常設室はテーマ別の13のコーナーに分かれ、この多才な人物の様々なの業績が展示されています。ファンを泣かせる凝った展示も、中村さんが練りに練ってプロデュースなさったのだそうです。中村さん自身が熱狂的伊丹ファンだったそうですから、お仕事抜きでなさったのでしょうね。

開館以来1年半続いた「お葬式」の特別展示は12月8日までだったので、ギリギリ駆込みセーフでした。ずら~っと並んだ絵コンテは圧巻でした。次は「マルサの女」だそうです。「タンポポ」の企画展になったら絶対また行こう、と思いました。

ここはとても感動的な場所で、居心地の良い優しい空間なのですが、類稀な才能を亡くしてしまったことを思い、やるせなくなる記念館でもあります。館長である宮本信子さんの挨拶ビデオをみて涙をためていたのはアナタだけではないと、スタッフのお姉さんが教えてくれました。

私は、伊丹さんの死は実は他殺だったに違いないと疑っている一人です。次回作のために取材途中のネタ(産業廃棄物、巨大宗教団体)もあったそうですから。なぜ誰もあのいかにも不自然な「自殺」の謎を追及しようとしなかったのかが、一番不思議。誰かが後をついで作ってくれればいいのに、とスタッフのお姉さんは言ってましたが、うーむ、私も遺志は継いで欲しいけれど、同レベルの仕事ができる人がいるかどうか・・・

伊丹さんの好んだという飲み物が揃えてあるカフェ(写真)にも、自筆のスケッチが展示されています。撮影中に監督自身が描いた「タンポポ」の出演者達の似顔絵で、映画のポスターにもなったものです。

私はここで素晴らしい展示の余韻を味わいながら、「みかんジュース・サンプラー(飲み比べ)」と、記念館の建築模型ケーキをいただきましたが、これももしかして中村さんのプロデュース?

松山市の新しい名所として是非皆さんにお勧めしたい、素晴らしい記念館でしたが、ひとつだけ苦言を呈させてください。

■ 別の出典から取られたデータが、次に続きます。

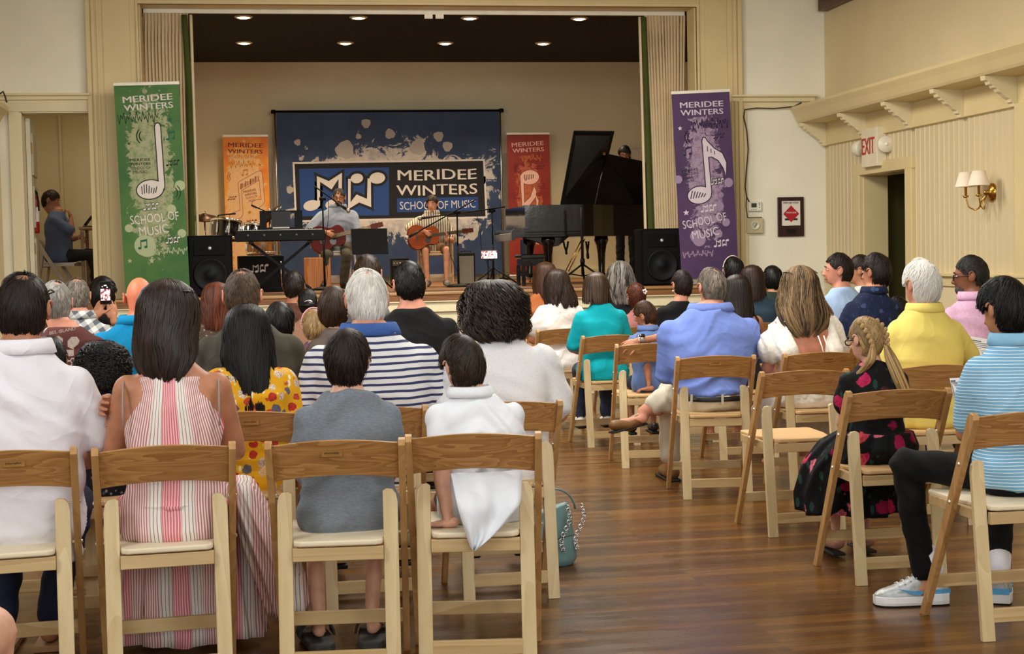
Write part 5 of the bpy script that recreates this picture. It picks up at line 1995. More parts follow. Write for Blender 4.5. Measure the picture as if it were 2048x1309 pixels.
    for i, sd in enumerate((-1, 1)):
        if stand:
            hpj = U(sd * .085 * s, 0, .02)
            kn = np.array([sd * .095 * s, .01, seat * .52])
            an = np.array([sd * .1 * s, -.01, .08])
        else:
            hpj = U(sd * .085 * kx, .03 * s, .082)
            kn = np.array(knees[i]) if knees and knees[i] is not None else np.array([sd * (.115 * kx), .43 * s, seat + .055 * s])
            an = np.array(ankles[i]) if ankles and ankles[i] is not None else np.array([kn[0], kn[1] - .02, max(.085, kn[2] - .415 * s)])
        body.capsule(hpj, kn, .080 * lr, .056 * lr)
        body.capsule(kn, an, .052 * lr, .034 * lr)
        mid = kn + (an - kn) * .28 + np.array([0, -.012, 0])
        body.ell(mid, (.047 * lr, .05 * lr, .09 * s))
        toe = an + np.array([sd * .02, .13 * s, -.045]) if an[2] < .12 else an + np.array([0, .12 * s, -.06])
        if ankles and len(ankles) > 2 and ankles[2] and ankles[2][i] is not None:
            toe = np.array(ankles[2][i])
        body.capsule(an + np.array([0, -.02, -.035]), toe, .034 * s, .024 * s)
        lg[i] = (hpj, kn, an, toe)
    me = skin_over(body, vox, 5)
    # ears and hands stay finer than the body skin
    ext = MB()
    for sd in (-1, 1):
        q = MB().ell((sd * .0815, -.012, -.014), (.0095, .021, .031), 12, 8, np.array(Euler((.15, 0, sd * .38)).to_matrix()))
        ext.add(xf(q.arrays()[0]), q.f)
        a = np.linspace(-1.2, 2.6, 9)
        rim = np.stack([np.full(9, sd * .089) - sd * .004 * np.cos(a), -.014 - .018 * np.cos(a) * 1.0 + .0, -.008 + .028 * np.sin(a)], 1)
        ext.tube(xf(rim), .0045 * s * hs, 6)
    if face:
        nz = [np.array([[sx * w_, y_, z_] for sx in (-1, -.55, 0, .55, 1)])[:, :] + np.array([[0, -.02, 0], [0, -.004, 0], [0, 0, 0], [0, -.004, 0], [0, -.02, 0]]) for w_, y_, z_ in ((.008, .090, .012), (.009, .101, -.008), (.012, .113, -.028), (.0165, .118, -.040), (.015, .108, -.050), (.008, .096, -.054))]
        nzm = MB().loft([np.concatenate([r, r[::-1] * [.6, 1, 1] - [0, .03, 0]]) for r in nz])
        nv = skin_over(nzm, .0035, 3)
        v = np.empty(len(nv.vertices) * 3)
        nv.vertices.foreach_get('co', v)
        ext.add(xf(v), [tuple(p.vertices) for p in nv.polygons])
        bpy.data.meshes.remove(nv)
    parts = [ext.arrays()]
    for hm, fine in hands_mb:
        if Y < 7.2 or fine:
            hmesh = skin_over(hm, .0034, 2)
            v = np.empty(len(hmesh.vertices) * 3)
            hmesh.vertices.foreach_get('co', v)
            parts.append((v.reshape(-1, 3), [tuple(p.vertices) for p in hmesh.polygons]))
            bpy.data.meshes.remove(hmesh)
        else:
            parts.append(hm.arrays())
    bm = bmesh.new()
    bm.from_mesh(me)
    for v, f in parts:
        vs = [bm.verts.new(p) for p in v]
        fs = []
        for q in f:
            try:
                fs.append(bm.faces.new([vs[i] for i in q]))
            except ValueError:
                pass
        bmesh.ops.recalc_face_normals(bm, faces=fs)
    bm.to_mesh(me)
    bm.free()
    me.name = 'body'
    link('body', me, skin, t, True)
    # face details
    if face:
        for sd in (-1, 1):
            q = MB().ell((sd * .031, .0755, -.002), (.0125, .009, .0060), 12, 8)
            e = MB().add(xf(q.arrays()[0]), q.f).build('eye', plain('eye white', S(226, 218, 208), .2, var=0), t, True)
            q = MB().ell((sd * .031, .0832, -.002), (.0062, .003, .0056), 12, 6)
            MB().add(xf(q.arrays()[0]), q.f).build('iris', plain('dark iris', S(40, 26, 18), .2, var=0), e, True)
            br = MB().tube(xf(np.array([[sd * .015, .094, .0165], [sd * .032, .0935, .021], [sd * .049, .083, .016]])), np.array([.003, .0036, .002]) * s * hs, 8)
            br.build('eyebrow', hmat, t, True)
        lp = MB().tube(xf(np.array([[-.023, .078, -.073], [-.01, .0885, -.0695], [0, .0905, -.0705], [.01, .0885, -.0695], [.023, .078, -.073]])), np.array([.002, .0042, .0045, .0042, .002]) * s * hs, 8)
        lp.tube(xf(np.array([[-.02, .078, -.076], [0, .089, -.0795], [.02, .078, -.076]])), np.array([.002, .0052, .002]) * s * hs, 8)
        lp.build('mouth', LIP, t, True)
    if beard:
        q = MB().ell((0, .046, -.088), (.047, .052, .040), 20, 12)
        q.ell((0, .088, -.058), (.024, .008, .007), 12, 6)
        bo = skin_over(MB().add(xf(q.arrays()[0]), q.f), .005, 2)
        bo.name = 'beard'
        set_shade(bo, rg.uniform(.1, .9, len(bo.vertices)))
        link('beard', bo, beard, t, True)
    # shirt
    info = dict(t=t, xf=xf, s=s, hs=hs, kx=kx, kd=kd, U=U, ring=ring, hc=hc, arms=sp, legs=lg, rg=rg, vox=vox, seat=seat, top=hp[2] - z0, Rh=Rh, hl=hl, lean=lean, prof=prof, nk=nk)
    if shirt is not None:
        g = MB()
        ps = [p for p in prof if p[0] >= hem - .02 and p[0] <= .665 - scoop]
        rs = []
        if hem < 0:
            rs.append(ring(hem, prof[1][1] * 1.03, prof[1][2] * 1.0, 0, inf=ease))
        for p in ps:
            rs.append(ring(*p, inf=ease + (.006 if p[0] < .15 else 0.0)))
        g.loft(rs)
        if sleeve > 0:
            for nm in ('L', 'R'):
                shd, el, wr, ar = sp[nm]
                if sleeve <= 1:
                    e = shd + (el - shd) * sleeve
                    g.capsule(shd + np.array([0, 0, .0]), e, (.056 * ar + ease * .9), (.056 * ar * (1 - sleeve * .18) + ease * 1.25) * sleeve_flare)
                else:
                    e = el + (wr - el) * (sleeve - 1)
                    g.capsule(shd, el, .056 * ar + ease * .9, .045 * ar + ease)
                    g.capsule(el, e, .045 * ar + ease, .034 * ar + ease)
        gm = skin_over(g, vox * .95, 9, folds, seed, fpull, fdir)
        gm.name = 'shirt'
        link('shirt', gm, shirt, t, True)
    if collar is not None:
        rk, rdp = (.100 if not fem else .086) * kx + ease, (.074 if not fem else .066) * kd + ease
        cm = collar_shape(tuple(U(hl * .45, -.002, .640)), tuple(U(hl * .5, .003, .688)), rk * .98, rdp * 1.04, rk * .84, rdp * .98, .007)
        info['collar'] = cm.build('collar', collar, t, True)
    # trousers, shorts, skirt
    if bottom is not None and legs != 'skirt':
        g = MB()
        rs = [ring(*p, inf=.006 if hem > .005 else -.006) for p in prof if p[0] < (.15 if stand else .05)] + ([ring(.085, *prof[2][1:], inf=.003)] if hem > .03 else [])
        g.loft(rs)
        for i in (0, 1):
            hpj, kn, an, toe = lg[i]
            if legs == 'short':
                e = hpj + (kn - hpj) * .82
                g.capsule(hpj, e, .086 * lr, .076 * lr)
            else:
                f = {'long': .93, 'capri': .62}[legs]
                g.capsule(hpj, kn, .086 * lr, .066 * lr)
                g.capsule(kn, kn + (an - kn) * f, .066 * lr, .054 * lr)
                g.ell(kn + (an - kn) * .28 + np.array([0, -.012, 0]), (.060 * lr, .064 * lr, .11 * s))
        gm = skin_over(g, vox, 4, folds * .8, seed + 1, 20)
        gm.name = 'trousers'
        link({'long': 'trousers', 'capri': 'trousers', 'short': 'shorts'}[legs], gm, bottom, t, True)
    if shoe is not None:
        for i in (0, 1):
            hpj, kn, an, toe = lg[i]
            d = toe - an
            d[2] = 0
            d = d / (np.linalg.norm(d) + 1e-9)
            b = an + np.array([0, 0, -.02])
            zf = max(.0, an[2] - .085)
            sm = MB().capsule((b[0] - d[0] * .03, b[1] - d[1] * .03, zf + .05), (b[0] + d[0] * .15 * s, b[1] + d[1] * .15 * s, zf + .04), .047 * s, .036 * s)
            so = skin_over(sm, .008, 2)
            so.name = 'shoe'
            o = link('shoe', so, shoe, t, True)
            sl = MB().box((b[0] + d[0] * .06 * s, b[1] + d[1] * .06 * s, zf + .012), (.085 * s, .28 * s, .02), rz=math.atan2(-d[0], d[1]))
            sl.build('sole', plain('dark sole', S(36, 32, 30), .7), o, bevel=.008)
    if hair is not None:
        hp_ = [h(info) if callable(h) else h for h in hair] if isinstance(hair, (list, tuple)) else [hair(info)]
        pl = [p for q in hp_ for p in q]
        if pl:
            info['hair'] = finish_hair(t, hmat, pl)
    if glasses is not None:
        eyeglasses(t, xf, glasses)
    return info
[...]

監督、どうして嘉さんを描いてくれなかったのですかぁぁぁ!!!(号泣)

伊丹十三記念館は、伊予鉄松山市駅から砥部方面行きの伊予鉄バスで20分(250円)です。15分に一本くらい来る路線なので、思ったよりも便利です。http://www.itami-kinenkan.jp/

今すぐに松山まで行かれない方も、上記の伊丹十三記念館ウェブサイトと、このドキュメンタリービデオ「13の顔を持つ男」をご覧になれば、大体の内容がわかります。http://itami-kinenkan.shop-pro.jp/?pid=5233897

うわっ、しまった、「お葬式」のシナリオ付絵コンテ集もショップで売ってたんですね。気づかなかった!